::: PROVIDED ENTRIES
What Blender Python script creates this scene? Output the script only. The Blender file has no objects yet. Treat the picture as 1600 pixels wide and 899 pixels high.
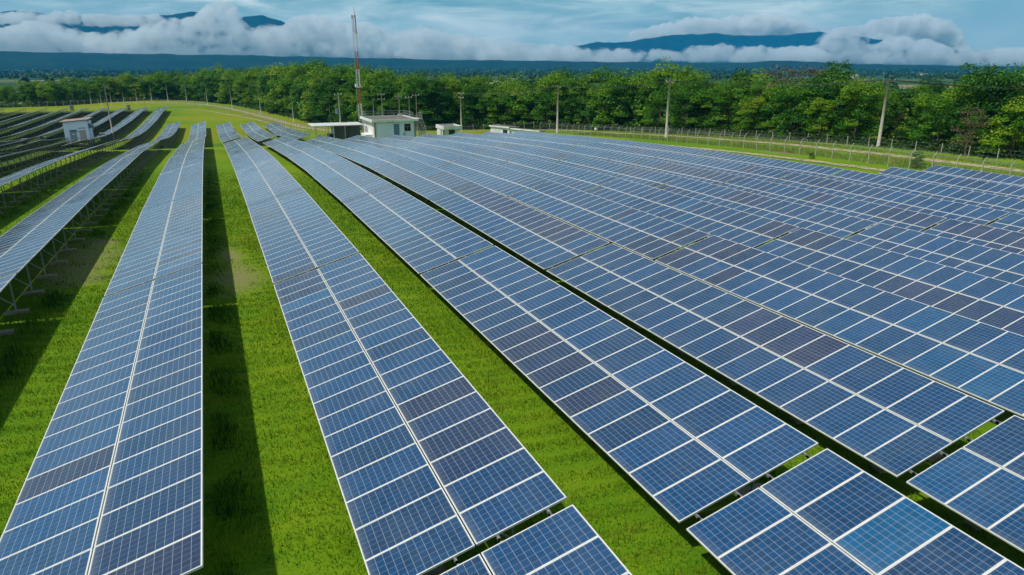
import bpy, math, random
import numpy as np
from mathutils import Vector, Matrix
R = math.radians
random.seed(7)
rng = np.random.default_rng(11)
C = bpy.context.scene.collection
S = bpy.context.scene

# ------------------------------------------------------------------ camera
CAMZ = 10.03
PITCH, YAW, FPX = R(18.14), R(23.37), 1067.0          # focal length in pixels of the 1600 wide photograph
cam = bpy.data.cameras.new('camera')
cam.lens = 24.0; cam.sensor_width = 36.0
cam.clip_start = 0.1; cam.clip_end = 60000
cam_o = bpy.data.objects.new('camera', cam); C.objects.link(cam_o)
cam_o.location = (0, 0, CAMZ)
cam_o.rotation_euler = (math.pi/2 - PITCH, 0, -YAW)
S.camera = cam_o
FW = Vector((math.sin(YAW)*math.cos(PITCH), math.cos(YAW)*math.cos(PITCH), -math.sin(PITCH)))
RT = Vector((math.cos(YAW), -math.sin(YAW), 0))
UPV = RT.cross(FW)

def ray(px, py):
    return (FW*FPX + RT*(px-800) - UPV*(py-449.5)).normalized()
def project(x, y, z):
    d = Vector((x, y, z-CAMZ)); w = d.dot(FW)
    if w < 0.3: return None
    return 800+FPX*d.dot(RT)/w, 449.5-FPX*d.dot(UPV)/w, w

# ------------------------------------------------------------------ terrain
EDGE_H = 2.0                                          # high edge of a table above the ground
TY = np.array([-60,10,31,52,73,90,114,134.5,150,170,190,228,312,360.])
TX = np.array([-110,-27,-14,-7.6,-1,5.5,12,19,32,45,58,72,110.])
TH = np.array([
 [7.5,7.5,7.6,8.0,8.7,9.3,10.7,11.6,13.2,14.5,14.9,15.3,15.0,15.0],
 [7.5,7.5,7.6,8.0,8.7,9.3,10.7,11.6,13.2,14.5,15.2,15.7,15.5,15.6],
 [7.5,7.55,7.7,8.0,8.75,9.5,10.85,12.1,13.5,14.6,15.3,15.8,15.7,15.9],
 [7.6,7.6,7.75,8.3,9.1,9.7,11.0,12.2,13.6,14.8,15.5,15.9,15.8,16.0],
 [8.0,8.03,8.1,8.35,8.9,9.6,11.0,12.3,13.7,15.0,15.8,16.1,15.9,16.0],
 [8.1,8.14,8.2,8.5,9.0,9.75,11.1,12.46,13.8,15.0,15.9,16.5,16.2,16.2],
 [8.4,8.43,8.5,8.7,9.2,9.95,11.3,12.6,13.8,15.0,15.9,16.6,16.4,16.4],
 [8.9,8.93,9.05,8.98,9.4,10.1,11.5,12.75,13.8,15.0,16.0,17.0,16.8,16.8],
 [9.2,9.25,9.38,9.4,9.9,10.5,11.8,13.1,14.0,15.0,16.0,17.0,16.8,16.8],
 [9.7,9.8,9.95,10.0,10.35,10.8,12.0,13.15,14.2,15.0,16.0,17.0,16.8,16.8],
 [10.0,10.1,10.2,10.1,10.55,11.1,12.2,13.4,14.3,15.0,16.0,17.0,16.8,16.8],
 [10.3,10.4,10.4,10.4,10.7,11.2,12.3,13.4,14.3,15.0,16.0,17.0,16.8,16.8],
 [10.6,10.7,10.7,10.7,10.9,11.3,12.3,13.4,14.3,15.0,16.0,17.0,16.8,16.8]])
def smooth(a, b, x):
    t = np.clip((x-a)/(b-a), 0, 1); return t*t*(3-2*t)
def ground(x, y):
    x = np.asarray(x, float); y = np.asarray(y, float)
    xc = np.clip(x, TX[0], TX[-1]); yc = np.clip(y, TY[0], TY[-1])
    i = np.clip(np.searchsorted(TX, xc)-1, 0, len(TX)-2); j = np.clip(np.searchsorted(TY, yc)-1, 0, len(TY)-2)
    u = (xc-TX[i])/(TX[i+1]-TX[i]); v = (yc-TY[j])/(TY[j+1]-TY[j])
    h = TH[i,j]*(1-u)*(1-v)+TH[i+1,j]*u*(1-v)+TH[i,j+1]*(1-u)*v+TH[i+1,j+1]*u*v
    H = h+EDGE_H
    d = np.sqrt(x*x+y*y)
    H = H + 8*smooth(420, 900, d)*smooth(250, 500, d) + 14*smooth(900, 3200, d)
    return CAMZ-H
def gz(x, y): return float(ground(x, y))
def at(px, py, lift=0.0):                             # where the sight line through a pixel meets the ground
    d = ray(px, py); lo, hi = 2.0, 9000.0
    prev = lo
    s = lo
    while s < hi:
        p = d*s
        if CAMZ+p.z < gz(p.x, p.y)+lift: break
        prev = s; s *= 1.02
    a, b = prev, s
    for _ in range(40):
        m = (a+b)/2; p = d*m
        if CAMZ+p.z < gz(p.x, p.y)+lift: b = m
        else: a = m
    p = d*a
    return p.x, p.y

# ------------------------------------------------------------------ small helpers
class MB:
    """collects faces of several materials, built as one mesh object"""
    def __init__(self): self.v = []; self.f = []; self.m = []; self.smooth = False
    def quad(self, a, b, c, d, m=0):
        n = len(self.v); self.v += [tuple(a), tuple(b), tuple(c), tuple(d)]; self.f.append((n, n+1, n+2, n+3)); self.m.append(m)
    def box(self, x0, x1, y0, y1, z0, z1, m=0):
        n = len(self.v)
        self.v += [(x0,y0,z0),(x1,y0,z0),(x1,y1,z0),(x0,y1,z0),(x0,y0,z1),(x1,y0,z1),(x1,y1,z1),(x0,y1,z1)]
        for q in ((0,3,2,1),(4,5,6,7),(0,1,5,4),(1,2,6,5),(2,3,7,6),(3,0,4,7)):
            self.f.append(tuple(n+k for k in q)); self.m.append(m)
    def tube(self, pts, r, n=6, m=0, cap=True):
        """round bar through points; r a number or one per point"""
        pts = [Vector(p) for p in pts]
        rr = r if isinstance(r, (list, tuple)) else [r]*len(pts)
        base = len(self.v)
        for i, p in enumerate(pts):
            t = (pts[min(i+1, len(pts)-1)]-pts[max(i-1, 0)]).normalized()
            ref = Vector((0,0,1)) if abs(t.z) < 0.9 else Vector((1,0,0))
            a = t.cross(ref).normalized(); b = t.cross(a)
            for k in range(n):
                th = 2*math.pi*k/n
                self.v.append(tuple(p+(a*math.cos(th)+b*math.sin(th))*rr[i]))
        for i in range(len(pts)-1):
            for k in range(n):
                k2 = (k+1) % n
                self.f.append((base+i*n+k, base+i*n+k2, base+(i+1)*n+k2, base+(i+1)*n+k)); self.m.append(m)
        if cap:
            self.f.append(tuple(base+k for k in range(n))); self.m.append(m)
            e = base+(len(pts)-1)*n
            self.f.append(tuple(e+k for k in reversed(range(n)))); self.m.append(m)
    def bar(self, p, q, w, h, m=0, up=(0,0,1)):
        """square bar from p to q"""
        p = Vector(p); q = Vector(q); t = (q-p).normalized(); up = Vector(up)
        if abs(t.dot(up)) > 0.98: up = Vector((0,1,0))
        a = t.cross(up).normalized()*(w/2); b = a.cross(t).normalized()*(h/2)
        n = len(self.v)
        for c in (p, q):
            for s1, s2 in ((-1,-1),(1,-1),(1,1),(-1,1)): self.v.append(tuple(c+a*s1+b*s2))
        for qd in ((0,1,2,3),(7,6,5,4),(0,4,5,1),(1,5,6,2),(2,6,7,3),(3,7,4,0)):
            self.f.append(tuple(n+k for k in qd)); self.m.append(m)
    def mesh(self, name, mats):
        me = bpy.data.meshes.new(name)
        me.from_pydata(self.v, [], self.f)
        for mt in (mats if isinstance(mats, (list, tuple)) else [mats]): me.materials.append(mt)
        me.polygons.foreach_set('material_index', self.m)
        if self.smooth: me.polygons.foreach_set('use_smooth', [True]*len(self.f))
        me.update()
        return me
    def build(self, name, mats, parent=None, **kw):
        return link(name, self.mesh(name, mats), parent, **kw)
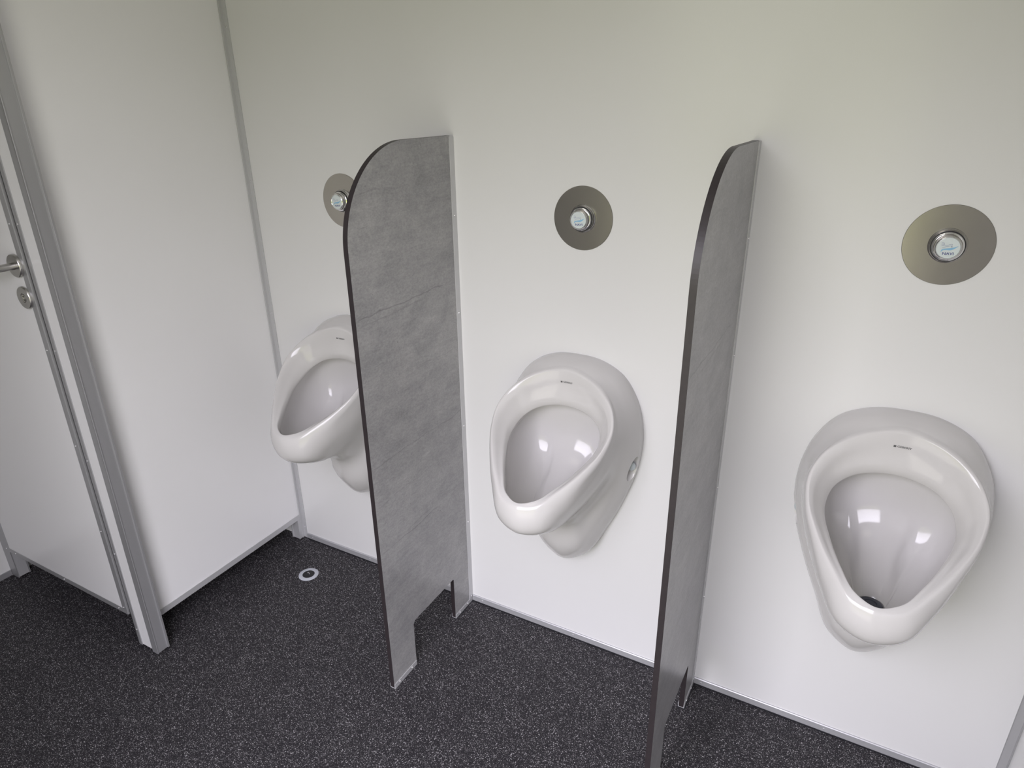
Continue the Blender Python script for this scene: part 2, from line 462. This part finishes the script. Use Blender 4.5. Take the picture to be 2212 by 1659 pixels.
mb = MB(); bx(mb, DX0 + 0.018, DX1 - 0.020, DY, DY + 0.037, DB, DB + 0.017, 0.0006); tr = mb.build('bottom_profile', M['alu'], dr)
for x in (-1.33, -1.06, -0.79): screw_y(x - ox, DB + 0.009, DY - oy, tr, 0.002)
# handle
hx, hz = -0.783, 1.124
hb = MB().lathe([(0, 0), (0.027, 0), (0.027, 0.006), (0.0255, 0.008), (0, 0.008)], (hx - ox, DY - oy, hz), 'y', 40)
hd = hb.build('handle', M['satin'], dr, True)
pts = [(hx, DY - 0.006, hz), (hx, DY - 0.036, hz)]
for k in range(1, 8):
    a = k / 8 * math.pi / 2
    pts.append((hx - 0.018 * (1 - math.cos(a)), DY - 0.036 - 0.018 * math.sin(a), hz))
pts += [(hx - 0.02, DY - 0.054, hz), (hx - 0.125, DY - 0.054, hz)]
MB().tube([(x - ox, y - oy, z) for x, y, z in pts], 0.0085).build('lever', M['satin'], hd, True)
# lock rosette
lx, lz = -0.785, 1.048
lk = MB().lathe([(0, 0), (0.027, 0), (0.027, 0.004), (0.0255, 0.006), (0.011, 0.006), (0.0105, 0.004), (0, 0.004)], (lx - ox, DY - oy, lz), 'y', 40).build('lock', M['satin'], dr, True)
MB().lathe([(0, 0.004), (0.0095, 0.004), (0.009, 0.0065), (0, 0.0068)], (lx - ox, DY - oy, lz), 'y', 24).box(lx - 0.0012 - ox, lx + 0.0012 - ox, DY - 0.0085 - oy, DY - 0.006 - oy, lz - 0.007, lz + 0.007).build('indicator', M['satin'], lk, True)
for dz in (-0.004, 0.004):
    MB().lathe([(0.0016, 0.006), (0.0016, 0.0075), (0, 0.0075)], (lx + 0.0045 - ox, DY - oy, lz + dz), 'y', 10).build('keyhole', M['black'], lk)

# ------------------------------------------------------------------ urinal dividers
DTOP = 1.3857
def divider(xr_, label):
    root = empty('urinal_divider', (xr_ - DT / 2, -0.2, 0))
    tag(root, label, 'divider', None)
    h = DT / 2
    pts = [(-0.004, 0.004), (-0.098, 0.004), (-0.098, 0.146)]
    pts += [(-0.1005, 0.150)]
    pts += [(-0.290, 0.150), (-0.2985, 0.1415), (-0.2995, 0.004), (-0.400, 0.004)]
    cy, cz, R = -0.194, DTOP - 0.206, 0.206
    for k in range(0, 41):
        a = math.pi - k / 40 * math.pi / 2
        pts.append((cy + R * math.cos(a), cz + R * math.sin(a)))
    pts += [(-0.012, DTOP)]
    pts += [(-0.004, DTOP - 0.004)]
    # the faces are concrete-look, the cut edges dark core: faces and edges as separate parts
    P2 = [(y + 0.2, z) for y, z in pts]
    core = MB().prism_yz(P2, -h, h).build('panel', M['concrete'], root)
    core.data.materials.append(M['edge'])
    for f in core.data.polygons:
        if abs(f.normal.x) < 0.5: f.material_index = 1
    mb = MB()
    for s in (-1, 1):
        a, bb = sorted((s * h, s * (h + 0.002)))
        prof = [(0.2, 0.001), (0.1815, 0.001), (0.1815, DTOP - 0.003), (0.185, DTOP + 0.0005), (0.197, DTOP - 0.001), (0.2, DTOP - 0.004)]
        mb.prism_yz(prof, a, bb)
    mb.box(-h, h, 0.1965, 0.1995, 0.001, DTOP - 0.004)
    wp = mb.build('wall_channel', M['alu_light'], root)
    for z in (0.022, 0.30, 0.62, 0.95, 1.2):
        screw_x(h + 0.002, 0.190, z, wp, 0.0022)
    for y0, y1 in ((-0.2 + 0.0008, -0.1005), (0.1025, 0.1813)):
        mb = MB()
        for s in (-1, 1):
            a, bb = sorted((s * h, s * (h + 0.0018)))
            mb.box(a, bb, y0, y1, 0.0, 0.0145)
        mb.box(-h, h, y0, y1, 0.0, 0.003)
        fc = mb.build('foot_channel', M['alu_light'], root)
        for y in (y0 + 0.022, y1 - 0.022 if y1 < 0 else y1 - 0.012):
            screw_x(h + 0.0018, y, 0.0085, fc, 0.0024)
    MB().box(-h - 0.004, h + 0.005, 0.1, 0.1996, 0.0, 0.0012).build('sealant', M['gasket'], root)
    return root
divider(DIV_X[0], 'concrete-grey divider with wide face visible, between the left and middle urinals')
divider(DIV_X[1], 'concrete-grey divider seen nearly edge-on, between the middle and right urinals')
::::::
* **TASK DETAILS**: Copy every line of the listing that contains the word "pixels".

* **OUTPUT FOR THIS TASK**:
What Blender Python script creates this scene? Output the script only. The Blender file has no objects yet. Treat the picture as 1600 pixels wide and 899 pixels high.
PITCH, YAW, FPX = R(18.14), R(23.37), 1067.0          # focal length in pixels of the 1600 wide photograph
Continue the Blender Python script for this scene: part 2, from line 462. This part finishes the script. Use Blender 4.5. Take the picture to be 2212 by 1659 pixels.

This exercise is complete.